> [YOUR TASK]: Pull out exactly the lines from the line containing "Model this scene" to the line containing "sc.camera = cam", both lines included, with pictures removed from the copy.

> [DATA FOR THE TASK]:
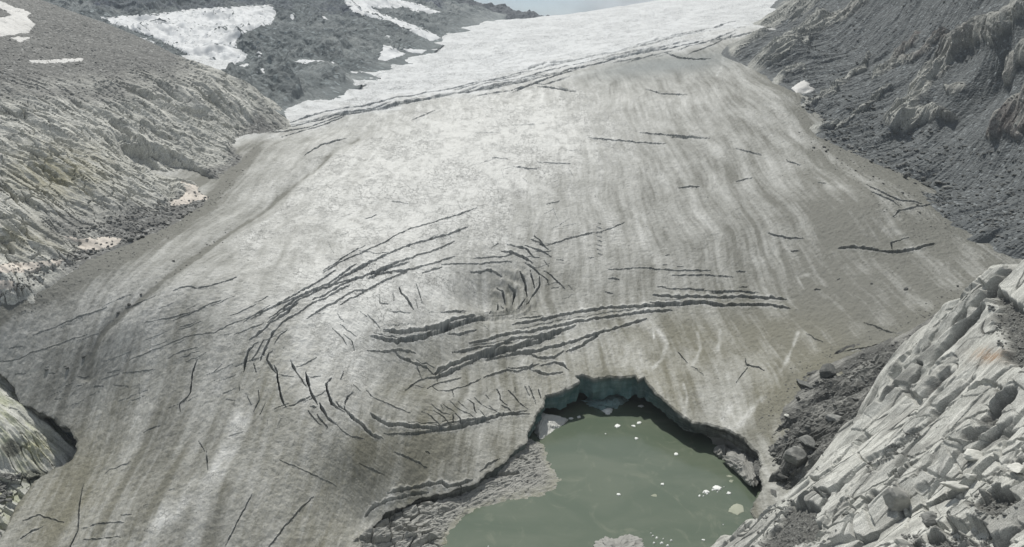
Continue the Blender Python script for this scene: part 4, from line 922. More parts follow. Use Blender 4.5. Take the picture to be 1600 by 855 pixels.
# ---- mud and shattered ice on the lake shore
bp_ = [byz(*d, 0) for d in [(690,870),(698,835),(738,795),(780,786),(820,783),(858,773),(874,757),(866,736),(848,715),(844,690),(838,670)]]
bp_ += [byz(*d, -1.6) for d in [(730,870),(735,835),(760,815),(820,805),(870,790),(905,760),(890,735),(875,710),(868,690)]]
bp_ += [byz(*d) for d in [(560,870,5),(590,840,4.8),(610,806,4.4),(655,784,4.0),(742,758,3.4),(700,790,2.0),(650,825,3.0),(770,742,3.2),(800,718,3.4),(825,695,2.6),(828,760,.6),(780,770,.5),(548,820,4.2),(600,780,4),(650,762,3.5),(730,740,3),(780,705,3),(815,675,1.8),(640,880,3),(720,775,1.6),(790,750,1.4),(840,740,1.0),(600,960,3)]]
BANK = Surf(bp_, smooth=.3)
def bank_fn(g):
    a, c, U, V = g['a'], g['c'], g['U'], g['V']
    ice_ = sstep(700, 610, U - .5 * (V - 790) + 25 * noise2(U / 30, V / 30, 6))
    r = beds(a, c, 3.0, 1.6, 43, 7) * (.3 + .7 * ice_) + .45 * ridge2(a / 4.5, c / 1.2, 4, 45) + .3 * fbm2(a / 2.5, c, 4, 47)
    f1, f2, ox, oy, h = voronoi2((a / 4.5).astype(F32), (c / 2.0).astype(F32), 31)
    r += ice_ * ((h - .5) * 1.6 - 1.8 * (1 - sstep(0, .14, f2 - f1)))
    B_ = lambda *q: [(540 + x * .225, 700 + y * .225) for x, y in q]
    r -= carve_lines(g, [(3.2, B_((130,465),(170,420),(230,385),(330,350),(440,330),(560,312))), (2.6, B_((620,290),(720,270),(800,275),(860,255))), (2, B_((370,405),(470,400),(580,370),(720,335))), (3.2, B_((115,575),(180,530),(260,490),(350,430))), (2, B_((210,575),(290,520),(340,480))),
        (2.6, B_((290,535),(320,590),(380,575))), (2.4, B_((150,660),(260,650))), (1.6, B_((400,540),(420,550))), (2, B_((1010,190),(1100,185),(1190,180))), (1.5, B_((1180,60),(1260,90))), (1.5, B_((960,200),(1040,205))), (1.6, B_((480,550),(580,540)))], 3.5)
    z = g['Z']; k = .18 + .82 * sstep(-.2, 1.6, z)
    return (r - r.mean() + .25) * k + .38 * fbm2(g['X'] / 3.2, g['Y'] / 2.6, 4, 149) * sstep(2.2, .6, z), {'scree': np.clip(.35 - ice_, 0, 1), 'rust': np.clip(.8 * np.exp(-(z / .5) ** 2), 0, 1)}
M_BANK = rock_material('shore_mud', (.12, .12, .11), (.27, .272, .255), (.40, .40, .375), None, .7, (.26, .262, .245), .3, 2.5, (.27, .27, .20))
hillside('shore', BANK, -.26, .09, .0009, georows(148, 222, .0009), M_BANK, ((660, 790), (780, 745)), bank_fn, lambda X, Y, Z, U, V: (Z > -1.2))

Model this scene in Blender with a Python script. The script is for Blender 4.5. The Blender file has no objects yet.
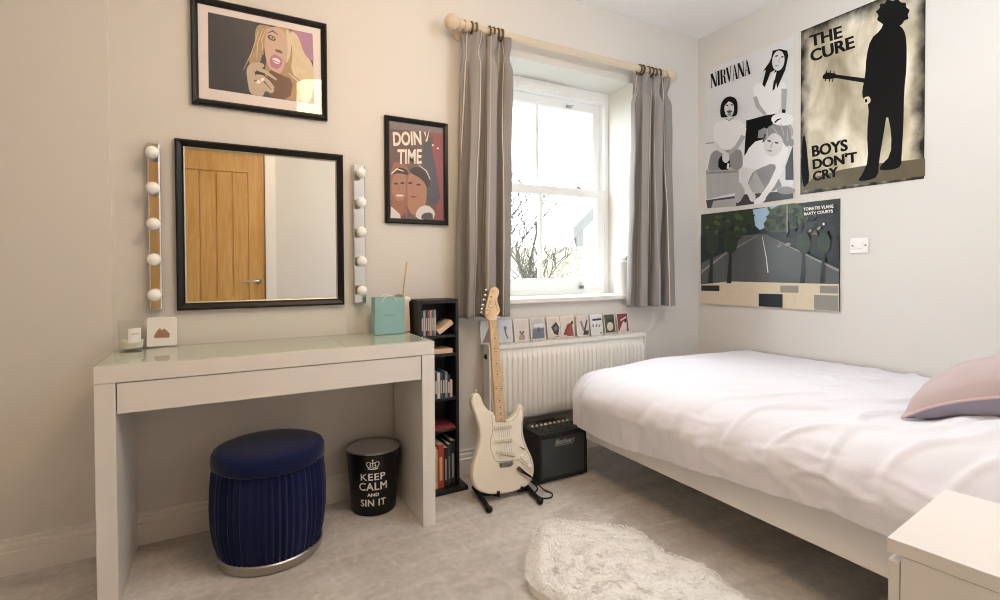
import bpy, bmesh, math, random
from mathutils import Vector, Matrix, noise
random.seed(7)
PI = math.pi
sc = bpy.context.scene
col = sc.collection

# ------------------------------------------------------------------ camera
F, PY = 506.5528, 277.381
YAW, PITCH, ROLL = 0.4994, -0.0167, -0.0051
CAM = Vector((0.73, -2.4723, 1.0984))
_r = Vector((math.cos(YAW), -math.sin(YAW), 0)); _f = Vector((math.sin(YAW), math.cos(YAW), 0)); _u = Vector((0, 0, 1))
FW = _f*math.cos(PITCH) + _u*math.sin(PITCH); U2 = _u*math.cos(PITCH) - _f*math.sin(PITCH)
RT = _r*math.cos(ROLL) + U2*math.sin(ROLL); UP = U2*math.cos(ROLL) - _r*math.sin(ROLL)
cd = bpy.data.cameras.new('camera'); cam = bpy.data.objects.new('camera', cd); col.objects.link(cam)
cd.sensor_width = 36; cd.lens = F/1000*36; cd.shift_y = (PY-300)/1000; cd.clip_start = .01
M3 = Matrix((RT, UP, -FW)).transposed()
cam.matrix_world = Matrix.Translation(CAM) @ M3.to_4x4()
sc.camera = cam

# ------------------------------------------------------------------ light + exposure
sc.view_settings.view_transform = 'Standard'; sc.view_settings.look = 'None'
sc.view_settings.gamma = 1; sc.view_settings.use_curve_mapping = False
sc.view_settings.exposure = 0.52
sc.cycles.use_denoising = True; sc.cycles.filter_width = 1.1
sc.cycles.max_bounces = 10; sc.cycles.diffuse_bounces = 6; sc.cycles.caustics_reflective = False; sc.cycles.caustics_refractive = False
sc.cycles.sample_clamp_indirect = 6
w = bpy.data.worlds.new('sky'); sc.world = w; w.use_nodes = True
bg = w.node_tree.nodes['Background']; bg.inputs[0].default_value = (.86, .95, 1, 1); bg.inputs[1].default_value = 7.5
SHADE_EMIT = 21.0          # the lit ceiling pendant
FILL_EMIT = 27.5           # added fill globe over the bed side, out of view
pl = bpy.data.lights.new('sky_portal', 'AREA'); pl.shape = 'RECTANGLE'; pl.size = 1.08; pl.size_y = 1.36
po = bpy.data.objects.new('sky_portal', pl); col.objects.link(po); po.location = (2.52, .36, 1.61); po.rotation_euler = (-PI/2, 0, 0)
pl.cycles.is_portal = True

# ------------------------------------------------------------------ helpers
def ray(x, y): return FW + RT*((x-500)/F) + UP*((PY-y)/F)
def onY(x, y, v):
    q = ray(x, y); return CAM + q*((v-CAM.y)/q.y)
def onX(x, y, v):
    q = ray(x, y); return CAM + q*((v-CAM.x)/q.x)
def onZ(x, y, v):
    q = ray(x, y); return CAM + q*((v-CAM.z)/q.z)
def onP(x, y, p0, n):
    q = ray(x, y); return CAM + q*((p0-CAM).dot(n)/q.dot(n))

def lin(c):
    if isinstance(c, str): c = [int(c[i:i+2], 16) for i in (0, 2, 4)]
    o = []
    for v in c[:3]:
        v = v/255
        o.append(v/12.92 if v <= .04045 else ((v+.055)/1.055)**2.4)
    return (*o, 1)
MATS = {}
def mat(name, c, rough=.5, metal=0, spec=.5, var=.04, scale=40, bump=0, bscale=None, coat=0, sheen=0, trans=0, emit=None, estr=0):
    if name in MATS: return MATS[name]
    m = bpy.data.materials.new(name); m.use_nodes = True; MATS[name] = m
    nt = m.node_tree; b = nt.nodes['Principled BSDF']; N = nt.nodes.new; L = nt.links.new
    c = lin(c)
    tc = N('ShaderNodeTexCoord'); nz = N('ShaderNodeTexNoise'); nz.inputs['Scale'].default_value = scale; nz.inputs['Detail'].default_value = 4
    L(tc.outputs['Object'], nz.inputs['Vector'])
    mx = N('ShaderNodeMix'); mx.data_type = 'RGBA'
    mx.inputs['A'].default_value = (*[max(0, v*(1-var)) for v in c[:3]], 1); mx.inputs['B'].default_value = (*[min(1, v*(1+var)) for v in c[:3]], 1)
    L(nz.outputs['Fac'], mx.inputs['Factor']); L(mx.outputs['Result'], b.inputs['Base Color'])
    b.inputs['Roughness'].default_value = rough; b.inputs['Metallic'].default_value = metal
    b.inputs['Specular IOR Level'].default_value = spec
    if coat: b.inputs['Coat Weight'].default_value = coat; b.inputs['Coat Roughness'].default_value = .08
    if sheen: b.inputs['Sheen Weight'].default_value = sheen; b.inputs['Sheen Roughness'].default_value = .4
    if bump:
        n2 = N('ShaderNodeTexNoise'); n2.inputs['Scale'].default_value = bscale or scale; n2.inputs['Detail'].default_value = 5
        L(tc.outputs['Object'], n2.inputs['Vector'])
        bp = N('ShaderNodeBump'); bp.inputs['Strength'].default_value = bump; bp.inputs['Distance'].default_value = .01
        L(n2.outputs['Fac'], bp.inputs['Height']); L(bp.outputs['Normal'], b.inputs['Normal'])
    if trans:
        tr = N('ShaderNodeBsdfTranslucent'); L(mx.outputs['Result'], tr.inputs['Color'])
        ms = N('ShaderNodeMixShader'); ms.inputs[0].default_value = trans
        L(b.outputs[0], ms.inputs[1]); L(tr.outputs[0], ms.inputs[2]); L(ms.outputs[0], nt.nodes['Material Output'].inputs[0])
    if emit:
        b.inputs['Emission Color'].default_value = lin(emit); b.inputs['Emission Strength'].default_value = estr
    return m
def mat_glass(name, tint=(1, 1, 1), ior=1.45):
    m = bpy.data.materials.new(name); m.use_nodes = True; nt = m.node_tree; nt.nodes.clear(); N = nt.nodes.new; L = nt.links.new
    o = N('ShaderNodeOutputMaterial'); t = N('ShaderNodeBsdfTransparent'); t.inputs[0].default_value = (*tint, 1)
    g = N('ShaderNodeBsdfGlossy'); g.inputs['Roughness'].default_value = .02; fr = N('ShaderNodeFresnel'); fr.inputs[0].default_value = ior; ge = N('ShaderNodeNewGeometry'); iv = N('ShaderNodeMath'); iv.operation = 'SUBTRACT'; iv.inputs[0].default_value = 1; L(ge.outputs['Backfacing'], iv.inputs[1]); mu = N('ShaderNodeMath'); mu.operation = 'MULTIPLY'; L(fr.outputs[0], mu.inputs[0]); L(iv.outputs[0], mu.inputs[1])
    ms = N('ShaderNodeMixShader'); L(mu.outputs[0], ms.inputs[0]); L(t.outputs[0], ms.inputs[1]); L(g.outputs[0], ms.inputs[2]); L(ms.outputs[0], o.inputs[0])
    return m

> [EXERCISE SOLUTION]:
Model this scene in Blender with a Python script. The script is for Blender 4.5. The Blender file has no objects yet.
import bpy, bmesh, math, random
from mathutils import Vector, Matrix, noise
random.seed(7)
PI = math.pi
sc = bpy.context.scene
col = sc.collection

# ------------------------------------------------------------------ camera
F, PY = 506.5528, 277.381
YAW, PITCH, ROLL = 0.4994, -0.0167, -0.0051
CAM = Vector((0.73, -2.4723, 1.0984))
_r = Vector((math.cos(YAW), -math.sin(YAW), 0)); _f = Vector((math.sin(YAW), math.cos(YAW), 0)); _u = Vector((0, 0, 1))
FW = _f*math.cos(PITCH) + _u*math.sin(PITCH); U2 = _u*math.cos(PITCH) - _f*math.sin(PITCH)
RT = _r*math.cos(ROLL) + U2*math.sin(ROLL); UP = U2*math.cos(ROLL) - _r*math.sin(ROLL)
cd = bpy.data.cameras.new('camera'); cam = bpy.data.objects.new('camera', cd); col.objects.link(cam)
cd.sensor_width = 36; cd.lens = F/1000*36; cd.shift_y = (PY-300)/1000; cd.clip_start = .01
M3 = Matrix((RT, UP, -FW)).transposed()
cam.matrix_world = Matrix.Translation(CAM) @ M3.to_4x4()
sc.camera = cam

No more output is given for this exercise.